Me, on the inside………I’ve really mastered the metaphor.
And lest some readers get excited and think I’m actually going to be commenting on the 21st episode of Season Four, sadly…no. The “she” is me. My backlog is somewhere between embarrassing and ridiculous. The Season Four finale will be airing on Thursday, one day from now, and I’ve only covered the first twelve episodes. Also, I’ve only seen the first twelve episodes, because I’ve been very faithful to the promise I made myself to not watch things ahead of time. So yeah, embarrassing and ridiculous covers it, and I feel it deserves some in-blog comment.
First of all, I will be finishing the season, I make that promise. I no longer have any idea how long it will take, not because I predict it taking forever but because the past indicates that I am unpredictable. It’s sad as a blogger, because actually covering the thing your blog centers on is kind of the raison d’etre, y’know? And it sucks as a fan, because…God, I just miss this show so much.
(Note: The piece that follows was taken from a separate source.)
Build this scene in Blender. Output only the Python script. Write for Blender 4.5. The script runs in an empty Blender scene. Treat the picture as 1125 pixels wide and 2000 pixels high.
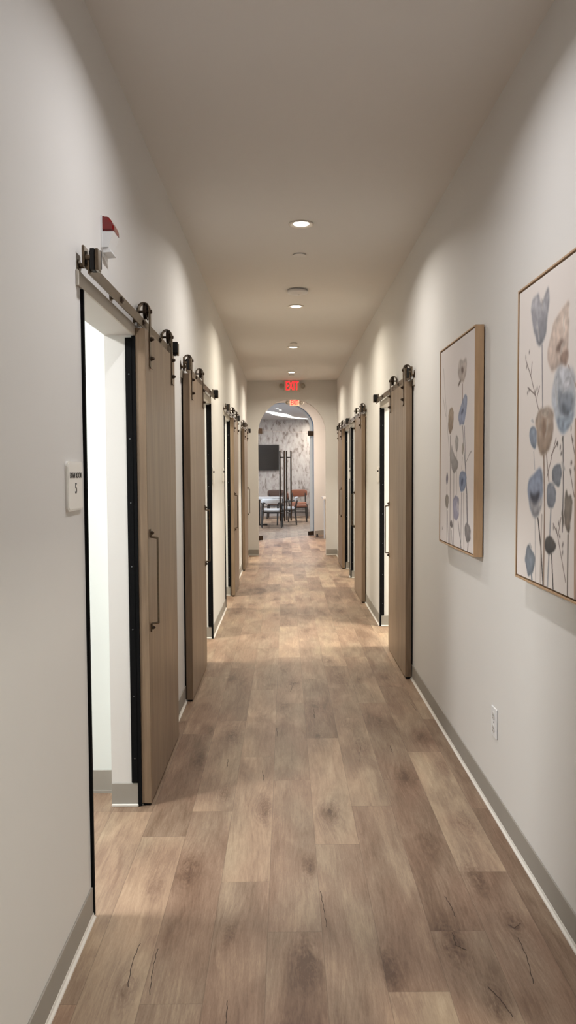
import bpy, bmesh, math, random
import numpy as np
from mathutils import Vector, Matrix
random.seed(7); rng = np.random.default_rng(11)
S = bpy.context.scene; COL = S.collection
PI = math.pi
WL, WR, HC, YE, YB = -0.660, 0.905, 3.06, 13.84, -2.6   # side walls, ceiling height, far wall, back wall
def lin(c):
    if isinstance(c, int): c = ((c>>16)&255, (c>>8)&255, c&255)
    o = []
    for v in c:
        v = v/255.0
        o.append(v/12.92 if v <= .04045 else ((v+.055)/1.055)**2.4)
    return tuple(o)
# ---------------------------------------------------------------- materials
def mat(name, rgb, rough=.6, metal=0.0, var=0.0, scale=8.0, bump=0.0, spec=.5, emit=None, estr=0.0, stretch=(1,1,1)):
    m = bpy.data.materials.new(name); m.use_nodes = True
    nt = m.node_tree; b = nt.nodes['Principled BSDF']
    c = lin(rgb)
    b.inputs['Base Color'].default_value = (*c, 1); b.inputs['Roughness'].default_value = rough
    b.inputs['Metallic'].default_value = metal; b.inputs['Specular IOR Level'].default_value = spec
    if emit is not None:
        b.inputs['Emission Color'].default_value = (*lin(emit), 1); b.inputs['Emission Strength'].default_value = estr
    if var > 0 or bump > 0:
        tc = nt.nodes.new('ShaderNodeTexCoord'); mp = nt.nodes.new('ShaderNodeMapping')
        mp.inputs['Scale'].default_value = stretch
        n = nt.nodes.new('ShaderNodeTexNoise'); n.inputs['Scale'].default_value = scale; n.inputs['Detail'].default_value = 5
        nt.links.new(tc.outputs['Object'], mp.inputs['Vector']); nt.links.new(mp.outputs['Vector'], n.inputs['Vector'])
        if var > 0:
            r = nt.nodes.new('ShaderNodeValToRGB')
            r.color_ramp.elements[0].position = .3; r.color_ramp.elements[1].position = .7
            r.color_ramp.elements[0].color = (*[x*(1-var) for x in c], 1)
            r.color_ramp.elements[1].color = (*[min(1, x*(1+var)) for x in c], 1)
            nt.links.new(n.outputs['Fac'], r.inputs['Fac']); nt.links.new(r.outputs['Color'], b.inputs['Base Color'])
        if bump > 0:
            bp = nt.nodes.new('ShaderNodeBump'); bp.inputs['Strength'].default_value = bump; bp.inputs['Distance'].default_value = .002
            nt.links.new(n.outputs['Fac'], bp.inputs['Height']); nt.links.new(bp.outputs['Normal'], b.inputs['Normal'])
    return m
M = dict(
 wall=mat('wall_paint', (215,212,208), .62, var=.012, scale=1.5, bump=.15, spec=.35),
 ceil=mat('ceiling_paint', (222,219,215), .85, var=.01, scale=1.2, spec=.2),
 room=mat('exam_room_paint', (222,226,222), .7, var=.01, scale=2),
 base=mat('vinyl_cove_base', (151,145,136), .55, var=.03, scale=6),
 toe=mat('base_toe', (215,210,202), .35),
 board=mat('header_board_paint', (196,189,178), .5, var=.02, scale=5),
 black=mat('black_seal', (12,12,13), .85, var=.1, scale=20, spec=.12),
 screw=mat('screw_steel', (120,122,125), .3, 1.0),
 bronze=mat('bronze_metal', (108,94,78), .34, .9, var=.12, scale=14, stretch=(6,1,6)),
 bronzed=mat('dark_bronze_metal', (70,58,48), .38, .85, var=.15, scale=25),
 rubber=mat('bumper_rubber', (16,15,15), .6, var=.1, scale=30),
 white_pl=mat('white_plastic', (222,222,222), .35, var=.01, scale=10),
 sign=mat('sign_plate', (232,228,221), .4, var=.01, scale=10),
 text=mat('sign_text', (38,32,30), .5),
 redlens=mat('red_lens', (120,10,10), .12, var=.25, scale=18, spec=.7),
 oakside=mat('light_oak', (178,146,112), .5, var=.10, scale=9, stretch=(9,9,1), bump=.1),
 gapb=mat('frame_gap', (22,18,16), .8),
 cardb=mat('canvas_edge', (214,208,203), .8),
 lens=mat('lamp_lens', (255,250,240), .5, emit=(255,247,232), estr=9.0),
 trimr=mat('lamp_trim_ring', (215,208,198), .45),
 exitr=mat('exit_red_letters', (255,40,45), .4, emit=(255,34,44), estr=1.9),
 exith=mat('exit_housing', (196,190,172), .4),
 exitg=mat('exit_face_lit', (250,205,170), .4, emit=(255,190,150), estr=.35),
 head=mat('lamp_head_plastic', (196,188,172), .35),
 wp=None, tv=mat('tv_screen', (8,8,10), .16), tvb=mat('tv_bezel', (20,20,22), .4),
 whitefab=mat('white_upholstery', (214,214,216), .75, var=.03, scale=30, bump=.2),
 blackm=mat('black_chair_frame', (24,21,20), .45, var=.1, scale=20),
 tan=mat('tan_leather', (132,76,50), .45, var=.10, scale=12, bump=.2),
 tand=mat('dark_brown_leather', (74,50,40), .5, var=.10, scale=12, bump=.2),
 marble=None,
 led=mat('led_ribbon', (255,250,244), .5, emit=(255,246,236), estr=2.6),
 chan=mat('glass_edge_channel', (120,142,168), .3, .5),
 stone=None,
)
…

Seasons One and Two I was on the edge of my seat, week to week, upset as heck when life circumstances made me miss an episode because back then the CW website didn’t post new episodes for like four whole days or something, and those four days were like tug-in-my-heart torture before I could finally get to see all of the episodes that currently existed in the world for me to see. Season Three was more difficult, just because I no longer had steady internet or tv access. A few different times I’d be late. On one memorable (to me alone, obviously) occasion I was four episodes behind. And it was so awesome because I actually got to have instant gratification for all the twists and turns and got so much new narrative in one shot. Which was especially great because Season Three was programmed so weird you’d have like two months randomly put between two episodes and would lose track of all kinds of things.
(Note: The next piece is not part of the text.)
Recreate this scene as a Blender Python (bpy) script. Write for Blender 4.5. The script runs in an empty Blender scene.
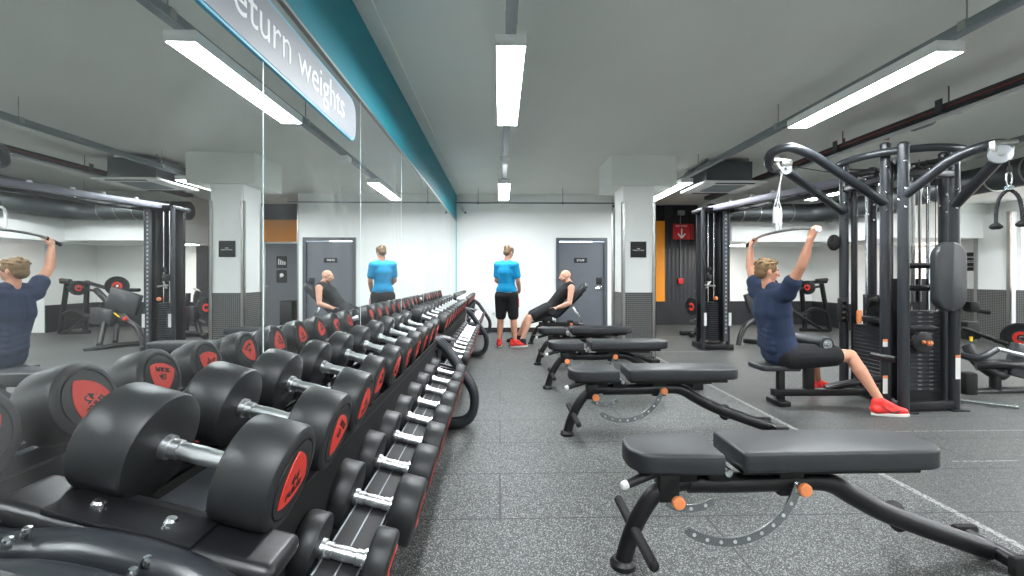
import bpy, bmesh, math, random
from math import pi, sin, cos, radians as R
from mathutils import Vector as V, Matrix as M, Quaternion
C = bpy.context.scene.collection
S = bpy.context.scene

# ---------------------------------------------------------------- camera
cd = bpy.data.cameras.new('camera'); cam = bpy.data.objects.new('camera', cd); C.objects.link(cam)
cam.location = (0, 0, 1.25)
cam.rotation_euler = (R(90), 0, R(-1.51))
cd.sensor_width = 36; cd.lens = 16.0; cd.shift_x = 0; cd.shift_y = -12/1024
cd.clip_start = .05
S.camera = cam
# ---------------------------------------------------------------- world, exposure, light values
w = bpy.data.worlds.new('world'); S.world = w; w.use_nodes = True
w.node_tree.nodes['Background'].inputs[0].default_value = (.75, .87, 1, 1)
w.node_tree.nodes['Background'].inputs[1].default_value = 4.5
S.view_settings.view_transform = 'Standard'; S.view_settings.look = 'None'
S.view_settings.gamma = 1; S.view_settings.use_curve_mapping = False
S.view_settings.exposure = 1.32
LAMP = 44.0           # emission strength of the ceiling lamp diffusers
CEIL = 3.07

# ---------------------------------------------------------------- materials
def srgb(h):
    h = h.lstrip('#'); c = [int(h[i:i+2], 16)/255 for i in (0, 2, 4)]
    return tuple(x/12.92 if x <= .04045 else ((x+.055)/1.055)**2.4 for x in c) + (1,)
MATS = {}
def mat(name, col, rough=.5, metal=0., noise=0., scale=30., bump=0., spec=.5, emit=0., coat=0.):
    if name in MATS: return MATS[name]
    m = bpy.data.materials.new(name); m.use_nodes = True; nt = m.node_tree
    b = nt.nodes['Principled BSDF']; c = srgb(col) if isinstance(col, str) else tuple(col)+(1,)
    b.inputs['Base Color'].default_value = c; b.inputs['Roughness'].default_value = rough
    b.inputs['Metallic'].default_value = metal; b.inputs['Specular IOR Level'].default_value = spec
    b.inputs['Coat Weight'].default_value = coat
    if emit:
        b.inputs['Emission Color'].default_value = c; b.inputs['Emission Strength'].default_value = emit
    if noise or bump:
        tc = nt.nodes.new('ShaderNodeTexCoord'); n = nt.nodes.new('ShaderNodeTexNoise')
        n.inputs['Scale'].default_value = scale; n.inputs['Detail'].default_value = 4
        nt.links.new(tc.outputs['Object'], n.inputs['Vector'])
        if noise:
            mx = nt.nodes.new('ShaderNodeMixRGB'); mx.blend_type = 'MIX'
            mx.inputs[1].default_value = tuple(x*(1-noise) for x in c[:3])+(1,)
            mx.inputs[2].default_value = tuple(min(1, x*(1+noise)) for x in c[:3])+(1,)
            nt.links.new(n.outputs['Fac'], mx.inputs[0]); nt.links.new(mx.outputs[0], b.inputs['Base Color'])
        if bump:
            bp = nt.nodes.new('ShaderNodeBump'); bp.inputs['Strength'].default_value = bump
            bp.inputs['Distance'].default_value = .01
            nt.links.new(n.outputs['Fac'], bp.inputs['Height']); nt.links.new(bp.outputs[0], b.inputs['Normal'])
    MATS[name] = m; return m

WHITE  = mat('white_paint', '#eff1ee', .55, noise=.03, scale=2, bump=.03)
CEILM  = mat('ceiling_paint', '#e2e5de', .8, noise=.05, scale=1.5, bump=.05)
BEAMM  = mat('beam_paint', '#e6e9e3', .7, noise=.04, scale=2)
TEAL   = mat('teal_paint', '#128596', .5)
SKIRT  = mat('wainscot_black', '#26282a', .5, noise=.15, scale=6)
BLACKW = mat('black_panel', '#1c1d20', .5)
ORANGE = mat('orange_panel', '#f79a10', .5)
DOORG  = mat('door_grey', '#62666c', .45, noise=.06, scale=3)
FRAMEG = mat('frame_grey', '#50545a', .4)
STEELP = mat('black_powder_coat', '#131416', .38, bump=.05, scale=300)
STEELG = mat('graphite_powder_coat', '#2a2d31', .3, bump=.05, scale=300)
VINYL  = mat('black_vinyl', '#25282c', .46, bump=.08, scale=220, spec=.75)
URE    = mat('black_urethane', '#222425', .46, noise=.15, scale=120, bump=.03)
CHROME = mat('chrome', '#dfe2e4', .16, 1.)
HANDLE = mat('handle_chrome', '#eceeef', .3, 1.)
BRUSH  = mat('brushed_steel', '#a9aaa6', .35, 1., noise=.15, scale=20)
GALV   = mat('galvanised_duct', '#5a5e5f', .5, .8, noise=.3, scale=5)
TRAYM  = mat('cable_tray_steel', '#3b3e40', .5, .4)
TRUNK  = mat('trunking_grey', '#7d8487', .5, .2)
RED    = mat('red_badge', '#e0382a', .45)
REDS   = mat('red_sign', '#c41e24', .45)
INK    = mat('black_ink', '#161616', .6)
WINK   = mat('white_ink', '#f2f4f5', .5)
KNOB   = mat('orange_knob', '#f2925c', .4)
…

But I digress. I’m really enjoying Season Four. I’m not enjoying the way that I’m covering it. I’m really enjoying writing the Reactions. I’m not enjoying the impact it has on my viewing schedule. At all. And there are lessons here for me. 1) don’t fall behind. I waited like a month behind everyone else to start, and I’ve been behind ever since. I just about caught up in January, but then I was behind again. I have to think if I started every week fresh it would be easier to just do the work involved and see the episode, but when there are like five episodes in front of you, it’s so much easier to just not do the work when it feels like you’ve barely chiseled away at the backlog at all. 2) have easy access to the episodes. This one is comparatively out of my hands for money reasons. I don’t have internet in my home. I have network television, but you can really only watch an episode during first airing if you’ve seen the ones leading up to it, and so if there’s a backlog it doesn’t matter if you have access to first airing (man that was mumbly, sorry). So every episode so far has required getting to a coffee shop, and one unbusy enough that the internet doesn’t buffer like crazy and suck every last bit of enjoyment out of it. And have the right kind of mental/emotional energy during business hours (and I’m a night owl, so, not so much), and so forth. I mean, this is a whiney problem and not the sole impediment, but , since I’m talking about lessons learned, one is that I seem to need things to be as easy on myself as I can get them. 3) don’t write Reactions. Obviously the best way to write Reactions. Let me clarify. I like writing them. I think they read well. But obviously they take way too much fricking time, and way back when I got the idea for them part of the point was to make things extemporaneous and convenient. And that just hasn’t been the case. I’m going to finish the season with my current format, but for Season Five I definitely need to switch to something else.
Anyway, I think this has been a pretty nifty Season, but so much time has passed between episodes and I’ve had to self-consciously monitor my reactions so much that I have felt fairly disconnected from it. So that needs to change. So like I said, I’ll finish Season Four, hopefully quickly but who knows, in the Reactions format because asymmetry can drive me crazy, and the next season will be all different.
Lastly, let me apologize for this post, which I can’t help but feel is a bit whiney. Whining that it’s so hard to make the time to capture my (natch) brilliant thoughts on a popular television show puts me uncomfortably in the realm of an oblivious first-worlder, and I get that. But it just seemed more important to give some word of explanation than continue my perpetual AFK-ness. In “real life” I have anxiety issues, and part of them do stem from my being overly ambitious in what I want to do, making it much harder for myself than it needs to be, and then being stressed as heck when it inevitably falls through or falls lackluster. So…anyway, learning curve here. If I can turn being an online-fan into unfun, stress-inducing work, I’m doing myself no favors. So again, sorry if it’s whiney, and thank you so much those of you who are putting up with me. I really want to be back in touch soon.
Best,
mfeyeview
P.S. It kills me that this post follows the blogiversary one.